All well and good, but my friend—who was also interested in studying philosophy more deeply—asked about what my process is when I’m studying a work. I don’t claim any special knowledge or anything, just doing what makes sense to me; I’m a computer programmer, and we computer programmers take everything in steps:

  1. Select a work to read. Sometimes a work is selected for you, but usually one gets to select something themselves. If it’s a multi-part work, try to commit to regularly doing the whole thing in parts. If the parts are really small, try to group them into coherent sections: the idea here is to bite off work in digestible units. If you find that you hate a work halfway through it—too bad; that’s life, stick it out until the end. Usually you’ll get something out of it anyway.

  2. Set a time limit on reading it. Try to be reasonable when considering whether you’re the kind of person who needs the bridle or the whip! If you set a goal too aggressively, you’ll hurt yourself; if you set a goal too conservatively, you’ll dawdle. When I was reading the Enneads, I tried to commit to an average of one essay a week. This was a little aggressive, but was actually a fairly good time limit for me; but what if you pick your time limit badly? Stick with it for this essay, but revise it on the next.

    Personally, I like to only formally commit myself to a single work at a time: as I write this, I’m studying the Elements of Theology, and before that I did the Enneads, and before that I did On the Gods and the World; but of course I’m promiscuous and like to read lots of things at once. I don’t like to alternate between different works, say Plotinos this week and Platon the next; rather, I will instead formally commit to Plotinos but leave myself enough time in each segment to read other things, too.

  3. Read the work! I don’t have any particular strategy here: sometimes a work is short and easy and I just read it all in a single pass, while other times I’m need to really take it paragraph-by-paragraph, and still others I’ll read it quickly the first time and then again with more care. The goal is to try and understand what the author is saying and why; and different authors, different works, different motivations driving the author, different historical contexts all seem to require their own handling to understand. It’s important to try and understand the author, though: try to suspend judgement on whether the work is good or bad or whatever until after you understand it.

  4. Write a page-long summary of the work. (I say “page-long,” but to be honest, I’m usually writing on a computer. Figure about three paragraphs for an “average-sized” work, and if something needs more or less, go ahead and recalibrate.) It’s been said that you don’t understand something unless you can teach it, so attempt to summarize the most salient points of the work. If you don’t understand it well enough to do so, read it again—and again if necessary! When I was working through Plotinos, only the shortest and simplest essays could I get in a single pass; usually it took me two or three reads. (The hardest ones took five!) This is why you set yourself a time limit; sometimes a work is just beyond you, and if you bump into the time limit, just call it, do your best, and make a mental note to revisit the work some other time. (And don’t feel too bad about doing so! I’m in very poor health and a lot of times my brain is simply too fogged over to engage as deeply as I’d like in the material.

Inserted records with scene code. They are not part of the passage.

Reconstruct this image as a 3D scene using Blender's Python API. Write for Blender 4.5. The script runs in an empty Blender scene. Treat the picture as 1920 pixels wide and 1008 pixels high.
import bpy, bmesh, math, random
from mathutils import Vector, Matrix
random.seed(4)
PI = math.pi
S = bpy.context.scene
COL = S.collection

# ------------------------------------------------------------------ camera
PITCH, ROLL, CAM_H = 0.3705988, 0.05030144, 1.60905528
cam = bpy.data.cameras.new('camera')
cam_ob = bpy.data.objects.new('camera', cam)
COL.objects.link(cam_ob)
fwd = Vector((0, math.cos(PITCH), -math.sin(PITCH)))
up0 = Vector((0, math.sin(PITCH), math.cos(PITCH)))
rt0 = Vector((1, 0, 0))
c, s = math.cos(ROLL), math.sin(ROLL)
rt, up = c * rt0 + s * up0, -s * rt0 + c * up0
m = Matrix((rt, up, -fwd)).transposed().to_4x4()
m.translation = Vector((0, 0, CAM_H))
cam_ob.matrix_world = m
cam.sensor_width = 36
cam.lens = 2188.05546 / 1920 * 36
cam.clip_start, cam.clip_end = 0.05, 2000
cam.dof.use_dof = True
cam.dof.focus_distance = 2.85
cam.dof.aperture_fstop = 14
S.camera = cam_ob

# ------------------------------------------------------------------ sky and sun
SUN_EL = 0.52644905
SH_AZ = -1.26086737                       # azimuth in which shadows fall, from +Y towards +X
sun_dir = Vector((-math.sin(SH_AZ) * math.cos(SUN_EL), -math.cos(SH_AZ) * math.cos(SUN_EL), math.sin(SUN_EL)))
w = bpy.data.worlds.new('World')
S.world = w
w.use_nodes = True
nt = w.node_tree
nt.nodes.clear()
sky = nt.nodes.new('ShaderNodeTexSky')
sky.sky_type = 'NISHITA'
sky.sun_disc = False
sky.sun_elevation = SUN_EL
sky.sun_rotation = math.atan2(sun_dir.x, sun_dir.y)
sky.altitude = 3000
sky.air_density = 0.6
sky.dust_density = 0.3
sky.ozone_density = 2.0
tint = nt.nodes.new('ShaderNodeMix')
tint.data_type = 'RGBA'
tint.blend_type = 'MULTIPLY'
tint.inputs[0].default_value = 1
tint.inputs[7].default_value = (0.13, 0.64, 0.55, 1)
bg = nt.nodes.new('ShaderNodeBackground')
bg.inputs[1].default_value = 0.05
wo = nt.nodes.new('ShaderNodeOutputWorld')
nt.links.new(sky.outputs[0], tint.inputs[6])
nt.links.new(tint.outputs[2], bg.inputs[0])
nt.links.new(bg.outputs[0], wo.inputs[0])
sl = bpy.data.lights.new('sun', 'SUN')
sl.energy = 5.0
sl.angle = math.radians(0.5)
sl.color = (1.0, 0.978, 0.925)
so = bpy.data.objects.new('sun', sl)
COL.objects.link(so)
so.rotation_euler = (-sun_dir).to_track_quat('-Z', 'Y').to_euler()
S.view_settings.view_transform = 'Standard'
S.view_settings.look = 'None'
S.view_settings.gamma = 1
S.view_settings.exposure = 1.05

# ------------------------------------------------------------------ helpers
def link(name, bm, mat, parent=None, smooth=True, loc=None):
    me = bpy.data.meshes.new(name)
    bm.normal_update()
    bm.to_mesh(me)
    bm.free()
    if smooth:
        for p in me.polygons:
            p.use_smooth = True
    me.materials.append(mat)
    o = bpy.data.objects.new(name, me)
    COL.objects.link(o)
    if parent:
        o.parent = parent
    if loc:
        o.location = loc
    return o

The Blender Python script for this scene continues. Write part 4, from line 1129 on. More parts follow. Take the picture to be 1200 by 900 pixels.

But Providence is just, and I’m inclined to think that if one makes an honest effort, one will be blessed by it.)

  5. Write commentary on everything that stood out to you about the work. Did something surprise you? Did something upset you? In trying to reconcile the work with things you already know, does everything fit or were there things that seemed incongruous? How can you apply the work to your life?

    I like to write my commentary in a very free-form way. As you’ve all seen by now, I also like to publish my summaries and commentaries: I write them for myself, but I publish them in the hopes that somebody finds the notes helpful. Naturally, I edit my commentary down when I do so to those that aren’t private—but, of course, much (most?) of my notes try to grapple with what the material means to me and how it fits with my experiences, and I think it is especially important to think about one’s relationship to a work.

  6. Repeat from step 1. This is, intentionally, an infinite loop. You’ll have plenty of time to rest when you’re dead; for now, work.